I understand your question, because the Swedish also say they looked at Bergman as old-fashioned cinema or the cinema of papa because he didn’t enter this sphere of politics and the rebellion of 1968 and afterward. But I think he’s the one who survives because he didn’t go with the times. He went into the psyche, into some country much deeper than just looking around in the moment, ja?

Absolutely—you watch, say, Persona and it is just as astonishing as ever.

Persona! It’s astonishing. Nobody is doing a film like this today. It’s courageous and so extreme in its experiments. So you can’t say it’s Papas Kino [papa’s cinema]!

Why do you think his work is viewed as old-fashioned?

Maybe psychoanalysis is not so modern [to people]. But on the other hand, more and more people go to psychiatrists to heal themselves. So on the one hand, they don’t want to know, but on the other hand, they need it to be looked at as a person and not only as someone in the market.

What specifically about his movies impressed you as a filmmaker?

I was already so implanted with his films that when I started, I could forget them totally but they were in me. So I used some of his way of making or showing relationships between women, for example, in a way that is close to him but without imitating. You have to not imitate—that’s terrible. I was already so much into his world that I put it into my world, but then I brought out different things than he did. So I mixed up these two worlds, and that is my cinema.

Beyond the power of the filmmaking, your work is an education in itself, from The Lost Honor of Katharina Blum to Hannah Arendt and Vision about Hildegard of Bingen. Do you view it as a larger project of bringing a new understanding to our history of the world?

No, even when I did a film about Rosa Luxembourg or Hannah Arendt, I didn’t choose them myself. They always come from a producer. I didn’t choose Bergman. That was a producer that insisted I do the film. In a way, I let them convince me. I wouldn’t dare to touch these big figures because I never think that I can really give them what they merit and need as figures. But then when an idea is put in my mind, it starts to work inside of me without my knowing it. Then I try, and during the whole [process], I’m always anxious that I’m not really able to do it well. And this anxiousness follows me to the very end. It’s always a fight. I am fighting for these people I have to portray, and I am fighting with me and my weaknesses.

In the end, it seems as if I’m making a historical atlas. Everybody tells me about Rosenstrasse [2003] that they didn’t know about those women who protested in Berlin [in 1943] to get their Jewish husbands out of prison. There’s always some learning with my films, but you learn not like out of a historical book. You learn out of the emotions you have in looking at the films. And I think emotional learning is much more important and stays with you longer than if you do it only intellectually.

That’s something you also achieve with the portrayal of thinking in Hannah Arendt, showing the fervent emotion within that act.

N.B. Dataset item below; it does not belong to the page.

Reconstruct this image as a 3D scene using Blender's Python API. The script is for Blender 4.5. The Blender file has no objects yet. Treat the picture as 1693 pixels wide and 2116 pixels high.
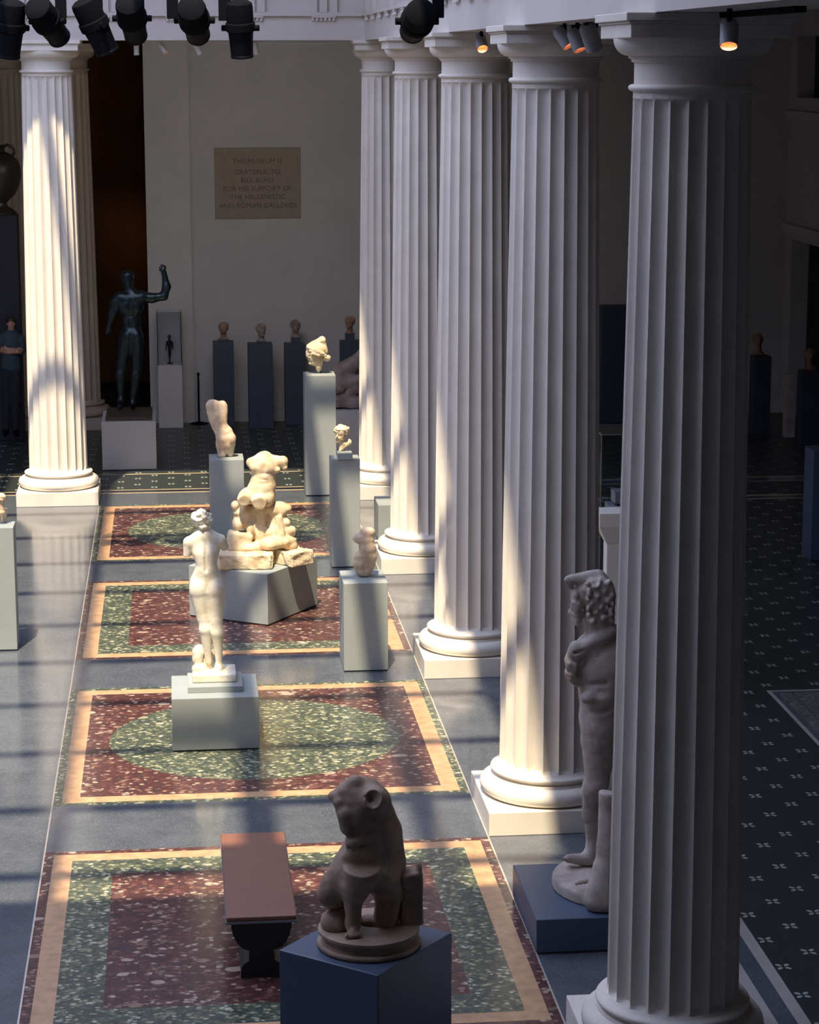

Yes, how she thinks, and how to make thinking passionate. In the beginning when I said I would do a film about Hannah Arendt, it was, “Oh my God, it’s a philosopher, what will you show there, that will be boring.” No, I hope I present thinking as a passionate action. I think that went well.

When I first saw The Lost Honor of Katharina Blum, I was struck by its portrayal of contemporary German society at that moment in the 1970s, so ready to pounce—not only the political ramifications but also the experience of living within that world, and how it feels to be under attack like that.

It’s even more so now, because everybody has the ability with your cellphone to immediately share your meaning and sometimes your hate and all these terrible feelings you have—to give it away to so many others. It becomes very dangerous, much more so than in the time of Katharina Blum. Now with this popular right-wing party, AfD [Alternative für Deutschland, or “Alternative for Germany”], what we have is exactly what the Bild-Zeitung did in the time of Katharina Blum. But that was only one newspaper which was radically right-wing and popular. Now it’s a whole party who are speaking exactly like the Bild-Zeitung did then.

There is also a good side to the power of new media in the revolutionary possibilities of bringing people together for good causes.

For me it’s like the fight I did from the ’70s with my other female colleagues. We fought for so many years to get the same rights in filmmaking that men had or still have. We got attention and all of a sudden our male colleagues said yes, yes, we have to understand and help the women to get their rights. And then came the backlash. Then all of a sudden it was silent, and it was just as if we didn’t speak before. This #MeToo wave is much bigger, and I like this new movement, but I really fear there will come a backlash again. It’s perhaps this way with every movement: it helps us to go a little bit further.

But it will not be the end of the fight. I’m too old to have that hope anymore. [Laughs] I have made films for 40 years now, and I did a lot of fighting and I was one of the first women in Germany to make films, and there are many, many more women—but there are not enough. There are only three women here in the festival [the Cannes competition, which has 21 films total], and they did it only because women screamed so much and were enraged. And so they got three women?